Gross Margin Hit by Mix Shift and Transition Costs

Despite robust sales, gross margin compressed sharply to 18% in Q1 2026 from 31% a year earlier, a 13 percentage-point decline that weighed heavily on profitability. The deterioration was attributed mainly to a heavier mix of lower-margin processed milk from Arps and transition-related costs at the new and existing facilities, which blunted the benefit of higher volumes.

Lower-Margin Mix and Start-Up Inefficiencies Drag Earnings

Revenue in the quarter skewed more than expected toward lower-margin milk processing, limiting overall margin expansion even as sales grew. Start-up inefficiencies and lower-than-planned production volumes at the acquired processing facility further reduced margin flow-through, with management expecting a gradual improvement as processes stabilize.

Adjusted EBITDA Remains in the Red Near Term

Although trends are moving in the right direction, adjusted EBITDA remained negative at approximately $238,000 in Q1 and is expected to stay slightly negative in Q2. The company emphasized that achieving positive adjusted EBITDA for full-year 2026 hinges on execution at its facilities and the successful scaling of higher-margin products within its mix.

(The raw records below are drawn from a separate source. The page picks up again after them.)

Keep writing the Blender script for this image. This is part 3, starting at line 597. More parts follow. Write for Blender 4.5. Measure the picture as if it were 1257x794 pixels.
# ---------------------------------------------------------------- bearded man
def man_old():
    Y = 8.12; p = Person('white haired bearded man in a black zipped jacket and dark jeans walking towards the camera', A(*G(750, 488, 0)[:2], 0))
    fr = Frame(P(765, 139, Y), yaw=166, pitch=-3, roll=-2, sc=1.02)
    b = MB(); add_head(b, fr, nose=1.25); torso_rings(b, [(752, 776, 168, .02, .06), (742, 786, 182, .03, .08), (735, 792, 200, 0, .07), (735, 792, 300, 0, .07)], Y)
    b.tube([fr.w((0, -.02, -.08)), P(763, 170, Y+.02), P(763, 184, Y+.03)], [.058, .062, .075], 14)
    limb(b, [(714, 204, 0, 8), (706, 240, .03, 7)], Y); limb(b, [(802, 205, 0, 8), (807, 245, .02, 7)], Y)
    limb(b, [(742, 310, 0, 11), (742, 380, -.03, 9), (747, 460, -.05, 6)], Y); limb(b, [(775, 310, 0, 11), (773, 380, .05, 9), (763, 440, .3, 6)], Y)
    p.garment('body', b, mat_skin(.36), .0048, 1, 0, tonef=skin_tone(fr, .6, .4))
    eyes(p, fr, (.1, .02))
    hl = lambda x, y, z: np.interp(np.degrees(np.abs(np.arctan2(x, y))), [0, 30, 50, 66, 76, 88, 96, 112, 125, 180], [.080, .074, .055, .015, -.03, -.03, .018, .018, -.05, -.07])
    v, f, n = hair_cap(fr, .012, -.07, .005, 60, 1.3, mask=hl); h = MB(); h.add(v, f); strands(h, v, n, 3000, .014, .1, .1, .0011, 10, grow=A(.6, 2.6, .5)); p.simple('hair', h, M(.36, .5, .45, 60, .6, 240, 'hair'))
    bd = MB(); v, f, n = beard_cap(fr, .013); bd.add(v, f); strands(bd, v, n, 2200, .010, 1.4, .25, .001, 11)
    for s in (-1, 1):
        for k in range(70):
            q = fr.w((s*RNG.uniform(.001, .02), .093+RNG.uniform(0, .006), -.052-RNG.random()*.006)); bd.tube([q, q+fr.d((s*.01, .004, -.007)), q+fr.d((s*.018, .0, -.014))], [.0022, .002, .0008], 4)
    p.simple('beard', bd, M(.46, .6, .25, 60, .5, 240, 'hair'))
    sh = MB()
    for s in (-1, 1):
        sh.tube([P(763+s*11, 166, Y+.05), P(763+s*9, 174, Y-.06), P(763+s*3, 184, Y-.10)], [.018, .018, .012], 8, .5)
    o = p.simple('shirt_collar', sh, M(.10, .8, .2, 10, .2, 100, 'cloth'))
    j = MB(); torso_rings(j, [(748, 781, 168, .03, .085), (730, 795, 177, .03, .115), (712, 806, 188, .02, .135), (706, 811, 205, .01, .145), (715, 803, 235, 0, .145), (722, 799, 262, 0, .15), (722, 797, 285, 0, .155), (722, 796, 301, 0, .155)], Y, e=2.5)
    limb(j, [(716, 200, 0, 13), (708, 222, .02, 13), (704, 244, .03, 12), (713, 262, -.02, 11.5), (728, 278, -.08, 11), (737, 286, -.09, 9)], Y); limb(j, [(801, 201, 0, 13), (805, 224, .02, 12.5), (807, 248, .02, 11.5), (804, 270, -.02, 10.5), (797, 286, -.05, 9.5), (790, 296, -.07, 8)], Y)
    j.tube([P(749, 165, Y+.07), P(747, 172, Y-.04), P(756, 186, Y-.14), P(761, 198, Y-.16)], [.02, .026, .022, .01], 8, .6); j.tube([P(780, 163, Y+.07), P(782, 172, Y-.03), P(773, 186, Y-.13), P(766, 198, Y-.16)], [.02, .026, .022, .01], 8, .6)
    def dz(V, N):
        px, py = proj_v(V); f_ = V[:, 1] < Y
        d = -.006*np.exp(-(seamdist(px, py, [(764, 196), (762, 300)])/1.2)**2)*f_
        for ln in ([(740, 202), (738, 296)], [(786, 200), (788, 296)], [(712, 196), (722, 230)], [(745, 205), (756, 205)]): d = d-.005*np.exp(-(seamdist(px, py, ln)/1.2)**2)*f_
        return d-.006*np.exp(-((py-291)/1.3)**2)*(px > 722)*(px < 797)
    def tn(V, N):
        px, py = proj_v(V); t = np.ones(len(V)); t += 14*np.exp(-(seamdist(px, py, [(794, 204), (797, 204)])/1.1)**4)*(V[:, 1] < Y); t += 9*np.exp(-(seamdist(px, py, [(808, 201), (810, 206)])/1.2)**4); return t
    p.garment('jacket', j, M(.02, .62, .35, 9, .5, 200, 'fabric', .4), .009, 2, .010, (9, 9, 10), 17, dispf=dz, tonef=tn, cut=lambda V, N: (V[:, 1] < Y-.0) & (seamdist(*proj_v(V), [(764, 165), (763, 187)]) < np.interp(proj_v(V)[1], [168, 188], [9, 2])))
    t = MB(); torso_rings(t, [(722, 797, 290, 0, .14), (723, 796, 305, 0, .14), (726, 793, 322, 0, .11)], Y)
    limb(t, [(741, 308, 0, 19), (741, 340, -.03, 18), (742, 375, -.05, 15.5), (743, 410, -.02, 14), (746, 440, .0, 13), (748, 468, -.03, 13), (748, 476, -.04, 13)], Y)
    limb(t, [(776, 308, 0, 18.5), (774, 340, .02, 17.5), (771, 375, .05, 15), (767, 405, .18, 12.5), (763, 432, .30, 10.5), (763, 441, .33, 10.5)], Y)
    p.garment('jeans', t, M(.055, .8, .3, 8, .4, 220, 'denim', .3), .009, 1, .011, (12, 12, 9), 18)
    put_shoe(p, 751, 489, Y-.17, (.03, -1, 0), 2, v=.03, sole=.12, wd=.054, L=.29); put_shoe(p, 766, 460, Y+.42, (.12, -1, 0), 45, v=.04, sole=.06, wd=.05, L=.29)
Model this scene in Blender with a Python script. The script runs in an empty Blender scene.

Liquidity Relies on Debt and Asset-Based Financing

Barfresh’s liquidity profile reflects both its growth push and dependence on external capital, with roughly $4.1 million of cash and receivables and around $1.8 million of inventory as of March 31, 2026. Management is leaning on the $7.5 million convertible note and is contemplating additional mortgage or equipment financing against the unencumbered Defiance facility, underscoring ongoing financing risk.

Limited Growth Prospects for Arps Processed-Milk Segment

The Arps Dairy business, particularly its processed-milk segment, is not expected to be a major growth engine, with management guiding to relatively flat revenue ahead. With processed milk posting margins of roughly 5% in Q1, the segment is more likely to serve as a volume and capacity base rather than a driver of profit expansion, putting more pressure on higher-margin categories to carry earnings.

Execution Risks Around Defiance Facility Timeline

The success of Barfresh’s margin recovery plan depends heavily on the timely commissioning and ramp of the Defiance facility and full installation of new equipment. Management acknowledged lingering supply lead times and training-related ramp issues, projecting incremental improvements through the year and into the new school season as the plant transitions toward normalized operations.

Guidance Anchored in Capacity Ramp and Margin Recovery

Forward-looking guidance is tightly linked to operational milestones, including ramping the Defiance plant, optimizing mix away from low-margin milk, and targeting normalized gross margins in the low-40% range. Management expects year-over-year quarterly improvement in revenue and adjusted EBITDA, banking on the new school-year ramp, fully installed equipment, and greater utilization of the integrated network to drive a shift from investment mode to sustainable profitability.

Barfresh’s earnings call painted a nuanced picture for investors, blending strong top-line momentum and strategic contract wins with clear margin and financing risks. The company’s ability to convert its new capacity and school-channel traction into higher-margin growth, while managing its debt load and execution timeline, will be key to determining whether the optimistic guidance for fiscal 2026 translates into durable shareholder value.